Taking a systems approach, the Showcase Demonstration team analyzed and modified both the electrical and mechanical components of the well pumps. Electrical modifications included: checking the service conductor sizing and losses, replacing one well's motor with a smaller-sized unit to better match the motor system's capability with the well requirements, and adding capacitors to correct the power factor. Mechanical modifications included: inspecting and lubricating gearboxes and bearings and replacing worn parts, dynamic balancing of the unit, inspecting and tightening belts and replacing worn belts, inspecting and adjusting the seal of the packing head, and adjusting stroke length.

 
 

Project Implementation

After analyzing the five wells, the Showcase Demonstration team made the following electrical and mechanical modifications:

Well B4: Lubricated gearbox, inspected bearings, balanced beam pump, installed and tensioned new matched set of drive belts, adjusted pump stroke, greased and serviced beam pumping unit, and installed secondary capacitors;

Well B15: Replaced the oversized 30-HP 480 V. 3 phase NEMA D motor with a similar 10-HP unit, reduced pumping speed from 10.6 strokes per minute (spm) to 8.75 spm, greased and serviced beam pumping unit, and installed secondary capacitors;

Well B19: Repaired high resistance connection in one phase of the motor control center and installed secondary capacitors;

Well B20: Installed secondary capacitors; and

Well B21: Balanced beam pump, installed and tensioned new matched set of drive belts, adjusted pump stroke, greased and serviced beam pumping unit, and inspected bearings.

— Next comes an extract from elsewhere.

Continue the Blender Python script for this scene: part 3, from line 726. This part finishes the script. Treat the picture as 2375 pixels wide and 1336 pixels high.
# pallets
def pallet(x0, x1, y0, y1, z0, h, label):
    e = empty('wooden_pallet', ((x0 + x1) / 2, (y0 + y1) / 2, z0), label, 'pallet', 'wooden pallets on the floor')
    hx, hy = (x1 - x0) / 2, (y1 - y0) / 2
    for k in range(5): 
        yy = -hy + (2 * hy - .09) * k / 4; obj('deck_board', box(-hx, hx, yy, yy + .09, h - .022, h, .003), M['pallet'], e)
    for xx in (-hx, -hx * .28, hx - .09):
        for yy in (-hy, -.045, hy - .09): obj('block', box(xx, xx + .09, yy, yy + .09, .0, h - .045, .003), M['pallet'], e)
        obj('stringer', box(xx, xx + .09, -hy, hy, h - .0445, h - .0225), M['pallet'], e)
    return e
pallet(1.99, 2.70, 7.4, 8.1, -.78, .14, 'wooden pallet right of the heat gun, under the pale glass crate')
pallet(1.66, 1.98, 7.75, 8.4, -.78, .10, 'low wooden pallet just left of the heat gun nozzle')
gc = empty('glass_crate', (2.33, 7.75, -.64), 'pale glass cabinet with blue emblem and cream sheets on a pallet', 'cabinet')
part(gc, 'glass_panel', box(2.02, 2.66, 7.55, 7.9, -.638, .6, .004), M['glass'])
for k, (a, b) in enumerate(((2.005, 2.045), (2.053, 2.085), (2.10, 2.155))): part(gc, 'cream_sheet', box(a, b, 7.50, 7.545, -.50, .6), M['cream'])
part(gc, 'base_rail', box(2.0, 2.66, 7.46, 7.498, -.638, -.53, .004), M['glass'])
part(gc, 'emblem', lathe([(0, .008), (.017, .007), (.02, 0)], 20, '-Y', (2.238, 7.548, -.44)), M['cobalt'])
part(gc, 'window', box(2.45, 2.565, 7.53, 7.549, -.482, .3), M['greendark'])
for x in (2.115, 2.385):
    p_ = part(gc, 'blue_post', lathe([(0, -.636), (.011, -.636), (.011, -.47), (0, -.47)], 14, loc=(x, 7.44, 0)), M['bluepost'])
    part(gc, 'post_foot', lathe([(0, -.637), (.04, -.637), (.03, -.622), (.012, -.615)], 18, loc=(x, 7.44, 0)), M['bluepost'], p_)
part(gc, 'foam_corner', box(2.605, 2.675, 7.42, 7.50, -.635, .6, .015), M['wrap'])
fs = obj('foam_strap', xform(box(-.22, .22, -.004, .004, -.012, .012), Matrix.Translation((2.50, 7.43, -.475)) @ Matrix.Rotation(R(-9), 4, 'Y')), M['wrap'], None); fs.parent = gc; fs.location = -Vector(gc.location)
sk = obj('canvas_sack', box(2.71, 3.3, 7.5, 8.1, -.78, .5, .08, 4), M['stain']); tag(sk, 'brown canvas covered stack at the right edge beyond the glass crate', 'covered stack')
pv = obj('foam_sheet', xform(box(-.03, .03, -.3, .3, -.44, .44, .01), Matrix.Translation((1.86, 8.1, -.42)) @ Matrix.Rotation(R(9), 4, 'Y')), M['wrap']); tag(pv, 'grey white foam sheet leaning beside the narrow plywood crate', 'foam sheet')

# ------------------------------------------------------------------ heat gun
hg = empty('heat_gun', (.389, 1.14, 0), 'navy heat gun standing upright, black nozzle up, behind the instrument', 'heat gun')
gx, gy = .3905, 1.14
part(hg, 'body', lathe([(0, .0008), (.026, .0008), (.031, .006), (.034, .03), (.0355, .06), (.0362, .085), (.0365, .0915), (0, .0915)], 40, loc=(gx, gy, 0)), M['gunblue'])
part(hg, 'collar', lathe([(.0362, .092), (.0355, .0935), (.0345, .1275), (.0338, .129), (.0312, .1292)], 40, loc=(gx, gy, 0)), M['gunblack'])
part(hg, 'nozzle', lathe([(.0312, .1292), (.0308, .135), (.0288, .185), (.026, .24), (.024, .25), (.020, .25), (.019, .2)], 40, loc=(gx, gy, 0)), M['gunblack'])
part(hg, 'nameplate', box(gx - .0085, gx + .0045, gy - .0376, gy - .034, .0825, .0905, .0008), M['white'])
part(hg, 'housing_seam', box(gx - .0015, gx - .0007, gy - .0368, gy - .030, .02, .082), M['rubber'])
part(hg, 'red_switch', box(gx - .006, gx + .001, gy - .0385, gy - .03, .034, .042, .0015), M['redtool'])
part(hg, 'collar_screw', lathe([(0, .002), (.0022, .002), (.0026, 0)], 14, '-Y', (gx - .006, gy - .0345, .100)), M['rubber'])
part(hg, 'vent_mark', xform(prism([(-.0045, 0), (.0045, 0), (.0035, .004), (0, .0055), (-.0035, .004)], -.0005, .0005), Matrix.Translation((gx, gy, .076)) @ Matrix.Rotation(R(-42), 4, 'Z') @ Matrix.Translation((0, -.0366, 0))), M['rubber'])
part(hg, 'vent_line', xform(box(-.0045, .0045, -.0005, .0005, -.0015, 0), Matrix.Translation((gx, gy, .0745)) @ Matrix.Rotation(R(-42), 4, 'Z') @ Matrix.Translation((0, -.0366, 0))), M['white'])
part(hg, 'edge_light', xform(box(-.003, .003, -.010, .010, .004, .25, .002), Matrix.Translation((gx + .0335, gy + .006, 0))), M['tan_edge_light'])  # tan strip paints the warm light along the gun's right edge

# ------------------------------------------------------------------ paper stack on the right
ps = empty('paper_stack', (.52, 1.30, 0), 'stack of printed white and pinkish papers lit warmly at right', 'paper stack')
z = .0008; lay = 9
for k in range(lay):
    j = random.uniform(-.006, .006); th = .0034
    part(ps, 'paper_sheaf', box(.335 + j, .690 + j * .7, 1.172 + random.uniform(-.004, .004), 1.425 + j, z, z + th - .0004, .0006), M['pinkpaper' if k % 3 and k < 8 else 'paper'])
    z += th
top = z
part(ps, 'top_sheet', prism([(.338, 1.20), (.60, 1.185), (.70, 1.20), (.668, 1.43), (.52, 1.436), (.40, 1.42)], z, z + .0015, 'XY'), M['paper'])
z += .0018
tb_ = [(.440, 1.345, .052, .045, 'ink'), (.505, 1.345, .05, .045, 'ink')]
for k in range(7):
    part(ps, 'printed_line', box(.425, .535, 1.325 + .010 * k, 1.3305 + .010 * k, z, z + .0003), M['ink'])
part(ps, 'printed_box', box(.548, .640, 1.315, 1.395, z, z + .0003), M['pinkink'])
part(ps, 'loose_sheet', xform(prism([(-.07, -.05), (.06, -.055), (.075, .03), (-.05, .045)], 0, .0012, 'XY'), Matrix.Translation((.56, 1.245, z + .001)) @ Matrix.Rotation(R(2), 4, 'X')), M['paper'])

Performance Improvement Summary
Energy and Cost Savings
Project Implementation Costs $2,893
Annual Energy Cost Savings $5,362
Simple Payback (years) 0.54
Annual Energy Savings (kWh) 54,312
Total Annual Emissions Reductions
CO2 124,000 lbs
SOx 465 lbs
NOx 205 lbs
Filterable PM 2,820 lbs
CO 17 lbs

Results

Because the operating point of each well changed during the evaluation period, the results obtained were normalized to provide a comparison between cases where the well output was the same. In addition, one common observation made throughout this project was that all five of these mature wells exhibited a steady deterioration in well performance over time. Since well B19 and B20 did not undergo any physical modifications at the well head, they were suitable for quantifying the magnitude of this long-term decrease in performance. Thus, by factoring out the effect of well deterioration over time, the Showcase Demonstration team was better able to gauge the impact of the mechanical and electrical modifications. Based on several months worth of data taken after the optimization measures were implemented, the mechanical modifications yielded varying degrees of improvement from well to well. The greatest decrease in energy consumption occurred in well B15, where the installation of a new, smaller motor and other mechanical modifications resulted in a 21 percent decrease in electricity usage. In all cases, the addition of secondary capacitors significantly improved the power factor, increasing it from an average of 0.58 to 0.76. This markedly decreased demand and represented more than half of the cost savings realized.

Using the adjusted measurements, the five wells show decreases in energy demand ranging from 24 to 40 percent. In addition, the wells that underwent modifications beyond the installation of secondary capacitors realized a drop in energy consumption ranging from 13 to 21 percent. The project's total annual cost savings of $5,362 were derived from reduced demand charges, which fell 32 percent, and reduced energy costs, which fell 12 percent. Taking into consideration that the oil industry considers simple paybacks of 12 to 18 months for small companies and 2 to 3 years for large companies economically viable, this Showcase Demonstration project's simple payback of 6.5 months demonstrates that the well modifications are economically worthwhile. In addition, the wells studied here were in generally good condition. Since OXY USA has a program to perform routine maintenance, it is estimated the oil wells studied are more efficient than the average well. A significant part of this difference is attributable to infrequent maintenance and oversized motors. Thus, implementation of a program of this nature to the general oil well population can be expected to yield much greater savings than those reported here.

For mature wells, where about one percent of the fluid pumped is oil and the rest is brackish water, this represented a savings of 8 kWh (about $0.32) per barrel of oil pumped. The total savings in both energy and demand charges amounted to about $0.77 per barrel of oil pumped. In addition to the electrical cost savings of this project, this Showcase Demonstration project also provided OXY USA with several other benefits. For example, the well analyses helped OXY USA prevent potential equipment failure by detecting problems before they were serious enough to cause downtime. For example, the high resistance connection in Well B19 was discovered during these tests. Furthermore, the varying energy measurements of specific wells provided OXY USA with data it can now use to examine the potential causes of low efficiency found in some wells. This information can be helpful in determining if a change in well operation is mandated or if a well has merely reached the end of its useful life.

Lessons Learned

The implementation of energy efficiency measures in this Showcase Demonstration project provided several practical lessons that can be applied to future analyses at OXY's Bemis Oil Field and elsewhere. First, using the smallest motor that enables the pump to operate can significantly improve oil well efficiency. Second, the total cost savings are a function of both energy saved and reduced demand. The value associated with each is a function of the rate structure of the utility. In this study, a large part of the savings was due to a reduction in demand charges. For situations where the power factor penalty is large, additional attempts to correct the power factor even closer to 1.0 may be economical. Finally, measuring liquid level in the well, along with power and flow, ensures that the correct elevation level is used when calculating the minimum energy required for pumping. Further analysis using this parameter can help determine if specific pumps are over- or under-pumped.